Friday, November 14, 2008

Merry Christmas...Already?

Last year was the earliest it every happened to me. It was September 10th. I was in a Barnes and Noble looking for a certain Kerouac book and started humming along with a familiar tune. Half way through Jack's section when I realized what I was humming: We Three Kings. The date again: September 10th.

Was it a mistake, I wondered? But the following song was none other than Bing Crosby, crooning those famous words about snow and Yule. And it was in Houston where the average temperature in September is in the upper 90s.

Has the world gone insane? Do we really start celebrating Christmas right after the back-to-school sales?

The short answer is, Yes, yes it has gone insane.

This year the mall in our little suburban stronghold was fully X-massed out on October 29th. The decorations were up in "town square" (a ritzy shopping center made to look like a street) the same day. They built the gigantic Christmas tree there this past weekend.

Maybe I'd be more in the mood if I lived in Vermont where it has snowed already. Maybe I'd be more excited if we had to lite a fire in the fireplace to stay warm. Or maybe I'm wrong; just because we live in the hottest place in the States doesn't mean that Christmas must be absent, after all. Just because I'll be sporting shorts and a t-shirt on Christmas Eve doesn't mean Santa passes us by. And I'm no humbug, believe me. So it must just be too damn early.

I read somewhere that part of the blame of moving the holiday machine to the fore rests on the whole economy deal. Businesses are afraid things are going to get worse, and since Thanksgiving rests on the latest possible date this year, they want us to spend our money as soon as possible, without regard to what things will look like when the ball drops next January.

But we are trying to keep things simple. Not because we need to save money--though that's a nice benefit--but because we don't want to drown the specialness of the holidays in merchandise. Presents are a great way to highlight a celebration, and certainly something that I always looked forward to as a kid. But, to me, the holidays are about family, togetherness, happiness, and unity. It used to be a great way for a people to face the coldest and longest nights of the year with optimism, hope, generosity, and laughter. For my family, it's a time to invest in each other, to show care beyond routine, to practice putting each other first, to make a point to wallow in each other's company.

While gifts are a great part of that, I hope that they don't overshadow it.
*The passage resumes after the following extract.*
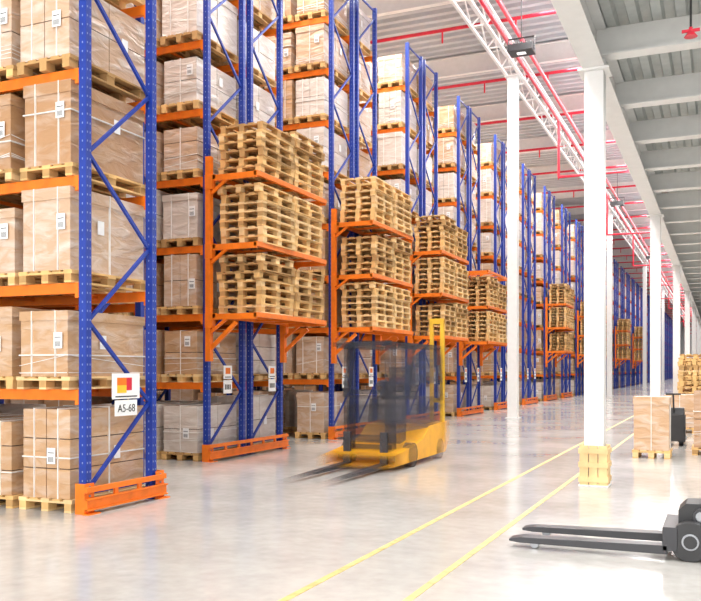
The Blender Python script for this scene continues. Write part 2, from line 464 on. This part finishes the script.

I read a great book last year called Unplugging the Christmas Machine and it spoke to me a great deal. I always think it sucks to hear people complain about the holidays being stressful. They're missing the point. I have never been and never will be stressed out because of the holidays. I enjoy going out and seeing shoppers frantically search for parking spots and presents--I hope I don't delight too much in their misfortune. But the crowds actually make me happy because I strain to see the other side of their consumerism and stress: some part of them is spending their life-energy to benefit someone they care about. Even if they miss the point, I relish in it.

When buying gifts, it helps that my daughters don't watch any TV commercials. It helps that my wife doesn't buy into the notion of gems and metals kept artificially expensive mean I care about her. I have found wonderful handmade jewelry for her in the past that speaks volumes more to her tastes and maintains social responsibility, integrity, creativity, and so much more. My kids delight in simple dolls, dollhouses, books, and tools for creative projects.

So take a moment this pre-holiday season to focus your family on what is important. Explain the meaning of the holidays as your tradition sees fit and focus on that. Speak to the meaning of gifts and make sure that you don't indulge in them so much that you get stressed, that the kids get too much clutter they don't really want, and you end up with too little money. Talk about these things now, before the season actually arrives.